YOKOSUKA, Japan (Jan. 12, 2008) – The Ticonderoga-class guided-missile cruiser USS Shiloh (CG 67) receives an overhaul during a dry dock selective restricted availability. USS Shiloh is forward-deployed to Yokosuka, Japan and is part of Destroyer Squadron 15. U.S. Navy photo by Mass Communication Specialist 3rd Class Bryan Reckard

A Navy Aegis cruiser in drydock for a maintenance “availability.” Such work would be postponed or cancelled if Congress passes another Continuing Resolution.

NATIONAL HARBOR: More and more House members oppose another Continuing Resolution, which should compel the passage of proper defense spending bills, the House seapower chairman said here this morning. It’s a rare case where the deep divisions in the Republican party between defense hawks and budget hawks could actually smooth the workings of government instead of sabotaging them.

Office of Rep. Rob Wittman

Rep. Rob Wittman

“I think leadership understands there’s not a stomach for a CR, short term or long term,” Rep. Rob Wittman told the Navy League’s Sea-Air-Space conference. “They understand there is a significant amount of resistance to a CR, and that getting 218 votes for either a short-term or long-term CR is going to be difficult; and so I would say then, being the optimist, there’s a better than 50-50 chance there’ll be some form of omnibus or cromnibus.”

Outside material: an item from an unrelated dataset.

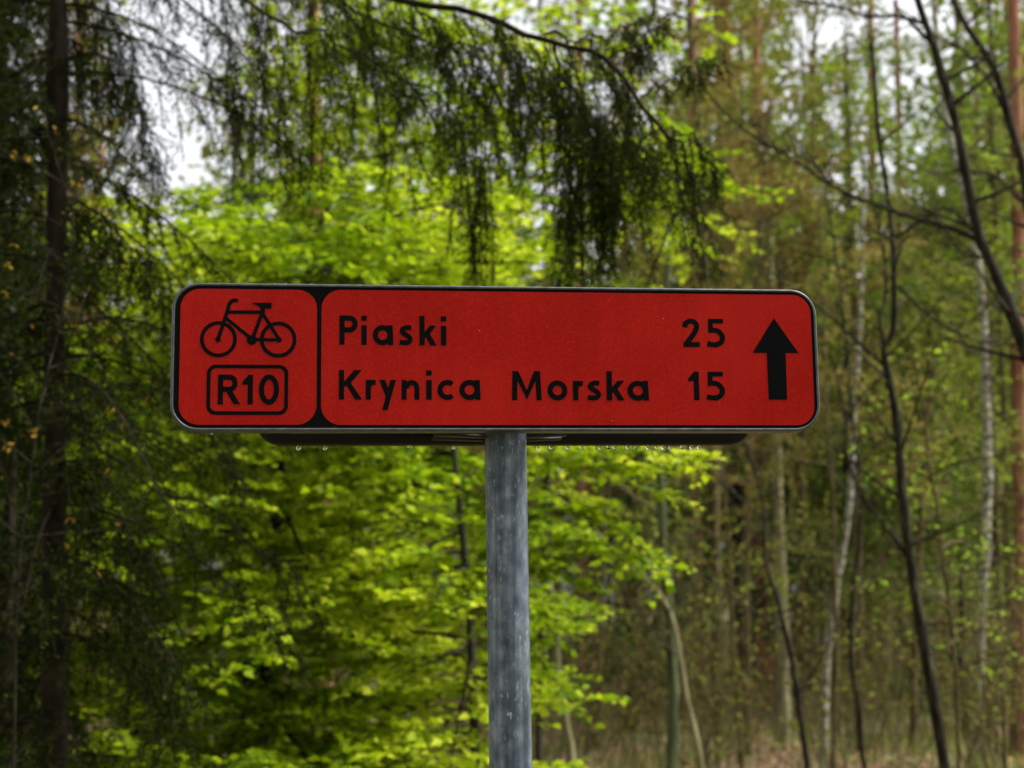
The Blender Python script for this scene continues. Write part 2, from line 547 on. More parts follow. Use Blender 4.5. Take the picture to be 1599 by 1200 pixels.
SW = 8.2
GLYPH = {   # drawn on a 45.5 high capital, x-height 30.5
    'P': (28.5, [rect(0, SW, 0, 45.5)] + ribbon([(6, 41.4)] + arc(15.2, 32.2, 9.2, 9.2, 90, -90) + [(6, 23)], SW)),
    'i': (8.5, [rect(0, 8.5, 0, 30.5), rect(0, 8.5, 37.5, 45.5)]),
    'a': (32.5, ribbon(arc(15.7, 15.4, 11.6, 11.6, 0, 360, 40), SW) + [[(23, 31), (31.4, 31), (32.6, 0), (24.4, 0)]]),
    's': (22, ribbon(spline([(19.2, 26.6), (12, 27.2), (6, 24.6), (5.2, 20.6), (9.5, 17), (15.6, 12.8), (17.6, 8.6), (14.6, 4.8), (9, 3.8), (0.8, 4.8)], 40), SW * 0.95)),
    'k': (26.5, [rect(0, SW, 0, 46), [(16.5, 31), (26.8, 31), (14, 15), (6, 9.5), (6, 18)], [(8, 17), (14.5, 21), (27, 0), (17, 0)]]),
    'K': (36, [rect(0, SW, 0, 45.5), [(24, 45.5), (36, 45.5), (16, 22.5), (7, 19), (7, 26)], [(9, 26), (16.5, 29), (36.5, 0), (25.5, 0)]]),
    'r': (16, [[(0, 30.5), (16, 30.5), (15.4, 22.6), (11.4, 22.4), (9, 20.8), (8.2, 17.5), (8.2, 0), (0, 0)]]),
    'y': (26.5, [[(17.6, 30.5), (26.5, 30.5), (13.2, -16), (4.6, -16)], [(0, 30.5), (9.3, 30.5), (16, 13), (11, 3)]]),
    'n': (28, [rect(0, 8, 0, 30.5), rect(20, 28, 0, 18)] + ribbon(arc(15.8, 18, 8.2, 8.4, 185, -2), 8)),
    'c': (26.5, ribbon(arc(15.6, 15.3, 11.5, 11.5, 48, 312, 30), SW)),
    'M': (46.5, [[(0, 0), (8.2, 0), (9.2, 45.5), (1, 45.5)], [(38.3, 0), (46.5, 0), (44.5, 45.5), (36.3, 45.5)],
                 [(1, 45.5), (10.5, 45.5), (26.5, 9), (23.5, 0.8)], [(44.5, 45.5), (35, 45.5), (20.5, 9), (23.5, 0.8)]]),
    'o': (31.2, ribbon(arc(15.6, 15.4, 11.5, 11.5, 0, 360, 40), SW)),
    '2': (27, ribbon(spline([(4, 31), (5.6, 37.6), (12.6, 41.2), (20, 38.8), (22.6, 32.4), (20, 24.6), (13, 14.6), (5.2, 4)], 34), SW) + [rect(1, 27, 0, 7.8)]),
    '5': (28.5, [rect(2.5, 26, 37.6, 45.2), rect(2.5, 10, 23, 45.2)] + ribbon(spline([(2.5, 26.4), (11, 27), (19, 24.6), (24.2, 16.6), (22.6, 8.8), (15.5, 4.2), (8, 4), (0.5, 5.6)], 34), SW)),
    '1': (16.8, [rect(8.6, 16.8, 0, 45.3), [(9.8, 45.3), (14, 45.3), (11, 33), (7, 30), (0.6, 30), (0, 34)]]),
    'R': (35, [rect(0, SW, 0, 45.5)] + ribbon([(6, 41.4)] + arc(18.4, 32.2, 8.2, 9.2, 90, -90) + [(6, 23)], SW) + [[(11.5, 22), (20.5, 24), (35, 0), (25, 0)]]),
    '0': (31.6, ribbon(arc(15.8, 22.8, 11.7, 19.2, 0, 360, 44), SW)),
}
# glyph, left, right, baseline (mm from the middle of the sign)
WORDS = [
    [('P', -229.5, -204.1, 17.4), ('i', -199.0, -191.5, 17.4), ('a', -183.2, -154.3, 17.4), ('s', -146.5, -126.7, 17.4), ('k', -117.7, -94.0, 17.4), ('i', -87.6, -79.9, 17.4)],
    [('K', -230.0, -198.2, -59.8), ('r', -192.9, -178.7, -59.8), ('y', -174.2, -150.6, -59.8), ('n', -143.0, -118.0, -59.8), ('i', -108.6, -100.8, -59.8), ('c', -92.9, -69.1, -59.8), ('a', -62.1, -32.2, -59.8)],
    [('M', 12.2, 54.5, -60.1), ('o', 62.7, 91.4, -60.1), ('r', 99.3, 114.0, -60.1), ('s', 119.5, 140.0, -60.1), ('k', 147.6, 173.0, -60.1), ('a', 177.6, 208.6, -60.1)],
    [('2', 259.8, 285.1, 17.7), ('5', 295.5, 322.5, 17.7)],
    [('1', 265.9, 282.0, -59.5), ('5', 292.4, 319.8, -59.5)],
    [('R', -395.4, -365.0, -67.0), ('1', -362.4, -347.8, -67.0), ('0', -339.7, -312.1, -67.0)],
]


def build_sign():
    base = np.array([0.0210, 2.120, 0.0])
    base[2] = float(ground_z(base[0], base[1]))
    root = empty('signpost', base)
    tag(root, 'red bicycle route sign with black lettering on a grey galvanised steel pole', 'signpost')

    # ---- sign panel: a shallow aluminium tray with rounded corners
    panel = empty('sign_panel', (0, 0, 0))
    panel.parent = root
    panel.matrix_parent_inverse = root.matrix_basis.inverted()
    panel.location = (-0.01289, 2.05196, 1.94930)
    a, b_, c_ = 0.11536, 0.00792, -0.01359
    panel.rotation_euler = (Matrix.Rotation(a, 3, 'Z') @ Matrix.Rotation(b_, 3, 'X') @ Matrix.Rotation(c_, 3, 'Y')).to_euler()

    def tray(name, W, H, R, profile, mat, parent, close_front, close_back, y0=0.0):
        g = Geo()
        n = 8
        rings = []
        for inset, y in profile:
            p = round_rect(-W / 2 + inset, W / 2 - inset, -H / 2 + inset, H / 2 - inset, max(R - inset, 1), n)
            rings.append([(x / 1000, y0 + y / 1000, z / 1000) for x, z in p])
        k = len(rings[0])
        v = np.array(rings).reshape(-1, 3)
        f = []
        for i in range(len(rings) - 1):
            for j in range(k):
                j2 = (j + 1) % k
                f.append([i * k + j, i * k + j2, (i + 1) * k + j2, (i + 1) * k + j])
        g.add(v, f)
        if close_front:
            g.add(v[:k], [list(range(k))[::-1]])
        if close_back:
            g.add(v[-k:], [list(range(k))])
        o = g.build(name, mat, None)
        o.parent = parent
        for p in o.data.polygons:
            p.use_smooth = len(p.vertices) == 4
        return o

    # rolled rim round the face, its sides and its inner lip
    tray('rim', 920, 208, 38, [(4.8, 0.5), (4.1, -0.7), (2.8, -1.3), (1.3, -0.8), (0.4, 0.8), (0, 4), (-0.6, 22), (0.4, 27), (3, 29.5), (12, 30)], M_ALU, panel, False, False)
    tray('black_face', 912, 200, 34.5, [(0, 0), (0, 3)], M_BLACK, panel, True, False)
    tray('back_plate', 900, 188, 28, [(0, 25), (0, 26)], M_GREYBACK, panel, True, True)
    flat_mesh('red_field', [round_rect(-448, -260.7, -95, 95, 27, 10)], -0.0004, M_RED, panel)
    flat_mesh('red_field', [round_rect(-254.4, 451, -95.2, 95.6, 27, 10)], -0.0004, M_RED, panel)
    for w in WORDS:
        polys = []
        for ch, x0, x1, zb in w:
            gw, ps = GLYPH[ch]
            sx, sz = (x1 - x0) / gw, 0.915
            for p in ps:
                polys.append([(x0 + x * sx, zb + z * sz) for x, z in p])
        flat_mesh('lettering', polys, -0.0008, M_BLACK, panel, 0.000002)
    flat_mesh('arrow', [[(362.3, 9.8), (395.6, 61), (430.8, 9.8)], [(383.2, 10.5), (383.6, -58.3), (411, -58.3), (411.4, 10.5)]], -0.0008, M_BLACK, panel, 0.000002)
    outer, inner = round_rect(-410.8, -299.7, -81.6, -11.5, 12.5), round_rect(-405.6, -304.9, -76.4, -16.7, 8)
    k = len(outer)
    flat_mesh('route_badge_frame', [[outer[i], outer[(i + 1) % k], inner[(i + 1) % k], inner[i]] for i in range(k)], -0.0008, M_BLACK, panel, 0)
    bk = []
    for wx in (-395.7, -314.0):
        bk += ribbon(arc(wx, 24.0, 22.6, 22.8, 0, 360, 48), 5.3)
    bk += ribbon(spline([(-369.6, 78.8), (-376.5, 78.6), (-381.6, 73.5), (-384.0, 64), (-390, 44), (-396.2, 24.1)], 30), 5.2)
    for p, q, w in (((-383.3, 62.2), (-336.5, 62.6), 4.9), ((-387.0, 54.5), (-350.4, 24.5), 5.0), ((-335.6, 64), (-348.0, 28.0), 5.0),
                    ((-336.4, 61.5), (-312.6, 23.9), 4.9), ((-350, 23.9), (-313, 23.6), 4.6), ((-335.8, 60), (-335.6, 70), 6.0)):
        bk += ribbon([p, q], w)
    bk.append([(-349.4, 76.0), (-323.6, 76.0), (-323.6, 67.6), (-338.6, 67.6), (-342.5, 71.5), (-349.4, 74.4)])
    bk.append(arc(-350.2, 23.4, 7.0, 7.0, 0, 345, 22))
    bk.append(arc(-396.2, 23.8, 4.0, 4.0, 0, 345, 16))
    bk.append(arc(-313.0, 23.6, 3.9, 3.9, 0, 345, 16))
    flat_mesh('bicycle_symbol', bk, -0.0008, M_BLACK, panel, 0.000002)

    # ---- the board on the other side of the pole, seen from behind
    rear = empty('rear_sign_panel', (0, 0, 0))
    rear.parent = panel.parent
    rear.matrix_parent_inverse = root.matrix_basis.inverted()
    m = panel.rotation_euler.to_matrix()
    off = m @ Vector((0.020, 0.105, -0.0075))
    rear.location = Vector(panel.location) + off
    rear.rotation_euler = panel.rotation_euler
    tray('rim', 742, 208, 38, [(12, 0), (3, 0.4), (0.4, 3), (-0.6, 8), (0, 26), (0.8, 29), (2.4, 31), (9, 30)], M_GREYBACK, rear, False, False)
    tray('back_plate', 728, 194, 32, [(0, 4), (0, 5)], M_GREYBACK, rear, True, True)
    tray('front_face', 728, 194, 32, [(0, 28), (0, 29)], M_GREYBACK, rear, False, True)

    # ---- pole with cap
    top = at(789.5, 690, 2.122) + np.array([-0.00122, 0, 0.075]) + (at(789.5, 690, 2.122) - at(797.5, 1200, 2.122)) * 0.30
    ctr = lambda z: np.array([-0.0018 + (z - 1.378) * (-0.0163), 2.1215, z])
    zt = 2.0525
    zs = np.linspace(base[2] - 0.4, zt, 40)
    g = Geo()
    g.tube([ctr(z) for z in zs], 0.03, 40)
    o = g.build('pole', M_GALV, root, True)
    for p in o.data.polygons:
        if len(p.vertices) > 4:
            p.use_smooth = False
    g = Geo()
    g.tube([ctr(zt - 0.02), ctr(zt), ctr(zt + 0.003), ctr(zt + 0.0045)], [0.0325, 0.0325, 0.031, 0.024], 28)
    g.build('pole_cap', plain_mat('pole_cap_plastic', (0.02, 0.03, 0.025), 0.5), root, True)

    # ---- clamps: two bands with flat straps bolted to both boards
    for dz in (0.055, -0.075):
        cz = float(panel.location[2]) + dz
        c0 = ctr(cz)
        g = Geo()
        ang = np.linspace(0, 2 * math.pi, 29)
        for r, h in ((0.0335, 0.012),):
            v = []
            for aa in ang[:-1]:
                for rr, hh in ((0.0301, -h), (r, -h), (r, h), (0.0301, h)):
                    v.append(c0 + np.array([rr * math.cos(aa), rr * math.sin(aa), hh]))
            f = []
            for i in range(28):
                for j in range(4):
                    f.append([i * 4 + j, i * 4 + (j + 1) % 4, ((i + 1) % 28) * 4 + (j + 1) % 4, ((i + 1) % 28) * 4 + j])
            g.add(v, f)
        g.build('clamp_band', M_STEEL, root)
    for sx in (-1, 1):
        for yy, tilt in ((0.036, 0.010), (0.098, -0.010)):
            g = Geo()
            p0 = np.array([0.030 * sx + 0.01, yy + tilt, -0.107]); p1 = np.array([0.095 * sx, yy + tilt * 0.3, -0.1045])
            d = unit(p1 - p0); s = np.array([0, 0.009, 0]); h = np.array([0, 0, 0.0018])
            v = [p0 - s - h, p0 + s - h, p0 + s + h, p0 - s + h, p1 - s - h, p1 + s - h, p1 + s + h, p1 - s + h]
            g.add(v, [[0, 1, 2, 3], [4, 7, 6, 5], [0, 4, 5, 1], [1, 5, 6, 2], [2, 6, 7, 3], [3, 7, 4, 0]])
            o = g.build('strap', M_STEEL, None)
            o.parent = panel
    # bent wire end sticking up over the top edge
    g = Geo()
    hk = np.array([(124, 12, 100), (124.5, 12, 106), (126.5, 12, 109), (128.8, 12, 112.2), (128.4, 12, 115.4), (125.4, 12, 116.4), (122.6, 12, 114.6)]) / 1000
    g.tube(smooth_path(hk, 22), 0.0009, 6)
    o = g.build('wire_end', M_ALU, None, True)
    o.parent = panel

    # ---- rain drops
    def drops(name, pts, parent):
        g = Geo()
        for x, y, z, r, st in pts:
            th = np.linspace(0, math.pi, 8)
            ph = np.linspace(0, 2 * math.pi, 11)[:-1]
            v = [np.array([x, y, z]) / 1000 + np.array([r * math.sin(t) * math.cos(p), r * math.sin(t) * math.sin(p), r * st * math.cos(t)]) / 1000 for t in th for p in ph]
            f = [[i * 10 + j, (i + 1) * 10 + j, (i + 1) * 10 + (j + 1) % 10, i * 10 + (j + 1) % 10] for i in range(7) for j in range(10)]
            g.add(v, f)
        o = g.build(name, M_DROP, None, True)
        o.parent = parent
        tag(o, kind='stuff')
    rear_px = [485, 526, 658, 728, 829, 861, 882, 908, 932, 961, 973, 983, 1006, 1017, 1037, 1051, 1062, 1071, 1090, 1098, 1108, 1120]
    pts = []
    for px in rear_px:
        x = (px - 789) * 2.17 / 2300 * 1000 - 22
        pts.append((x + rng.normal(), 22 + rng.normal() * 3, -106.0 - rng.random() * 1.2, 2.3 + rng.random() * 1.2, 1.15))
    drops('water_drops', pts, rear)
    pts = [(-405, 20, -105.5, 1.8, 1.1)]
    for k in range(26):                                        # small beads under the front rim
        pts.append((rng.uniform(-300, 400), rng.uniform(10, 24), -104.8, 0.9 + rng.random() * 0.7, 0.8))
    for k in range(110):                                        # fine spray on the face
        pts.append((rng.uniform(-445, 450), -1.0, rng.uniform(-96, 94), 0.45 + 0.45 * rng.random(), 1))
    for x, z in ((-391, -62), (-236, -99), (-300, -99), (-80, 78), (55, 66), (260, 77), (284, 84), (345, 82), (362, 86), (430, 78), (395, 57), (112, 92), (-185, -47), (120, -76), (398, 12)):
        pts.append((x, -1.2, z, 0.9 + 0.5 * rng.random(), 1.1))
    for k in range(40):                                        # beads along the top of the rim
        pts.append((rng.uniform(-420, 420), rng.uniform(2, 12), 104.6, 0.6 + rng.random() * 0.6, 0.7))
    drops('water_drops', pts, panel)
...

“The appropriators pretty much did all the work (already). The cake has been baked,” added Rep. Joe Courtney, the seapower panel’s ranking Democrat. There’s a defense appropriations bill on the table in the Senate, the two congressmen said, which could easily be revived. “There are bipartisan discussions going on amongst the appropriators right now,” Courtney said. “We want to nurture that.”

Hitting the reset button and going back to the 2017 appropriations bill might require setting aside, at least for now, the proposed plus-ups in the Trump administration’s supplemental spending request, Wittman acknowledged. “Whatever’s reflected in the appropriations bill that at least takes us thru the end of this year,” he told reporters, “it may be you have to fluctuate some numbers there to make up for what wouldn’t be there in the supplemental.”

Let’s unpack those statements. (Hill cognoscenti can skip this paragraph). Since fiscal year 2017 began on October 1st, the government has operated on autopilot, with agencies allowed to continue spending at last year’s levels — hence the term “Continuing Resolution” — with little leeway to start new programs, cancel old ones, or make adjustments for changed circumstances, all of which require a proper appropriations bill. In ideal circumstances, Congress passes 12 such spending bills, one for defense and 11 for other agencies, but in practice some or all often get packed together in a single bill, an omnibus. A Cromnibus would be an ugly hybrid, passing proper appropriations for parts of the government — in this case, defense — while keeping the rest on a year-long CR.

Navy photo

Rep. Joe Courtney meets with young submarine officers.

Wittman and Courtney both expressed distaste for a Cromnibus. It’s “a very weak…Plan B,” said Courtney. “Cromnibus kind of reminds you of cronuts… It doesn’t sound right, it doesn’t taste good.”

But it’s better than a year-long Continuing Resolution. “If, God forbid, the CR does pass, thing are going to happen that are very splashy and ugly, and people are going to get a brutal awakening,” Courtney said.

Congress did allow a few narrow exceptions to the last CR, most notably an extraordinary $773 million increase to the Navy’s top-priority program, the Columbia-class nuclear missile submarine, but you can’t pass such case-by-case exceptions (called “anomalies”) for every program that might need one. “If you finish the year with a CR, you cannot cover all the shortfalls with an anomaly,” warned Wittman.

What’s worse, “the margin for error is all gone because we used that in the first CR,” Wittman told reporters after his public remarks. “They put anomalies in for Columbia-class and some other elements, but the flex we had in shipbuilding accounts has been consumed, and the same on the maintenance accounts.” Government agencies often start the year with a little fiscal wiggle room — for example, they can repurpose money appropriated for programs that have fallen behind schedule and haven’t spent it yet — but as the CR drags on month after month, that margin is used up. At this point, even a short-term CR would force the Navy to postpone important maintenance and perhaps slow down shipbuilding.

So, I asked, what are the odds of a short-term CR, a full-year CR, or a proper defense appropriations bill? “Handicapping where we are right now is — is a folly because I have no idea where the leadership is with that,” Wittman said with a laugh. “There’s nothing in the schedule unfortunately this week for things to happen, so that leaves us out of town for two weeks, and then back for maybe four days of legislating before the curtain falls on April 28th.”

In the long term, Wittman said, Congress can’t keep going home with its work unfinished like this. “I don’t believe we have to languish in CRs (forever),” he said. “It is tough work to go through regular order. I think there have to be a few motivating factors. I think that Congress shouldn’t be allowed to leave town to go home in August until all 12 appropriations bills are done.”

These words got the biggest applause of the morning, by far.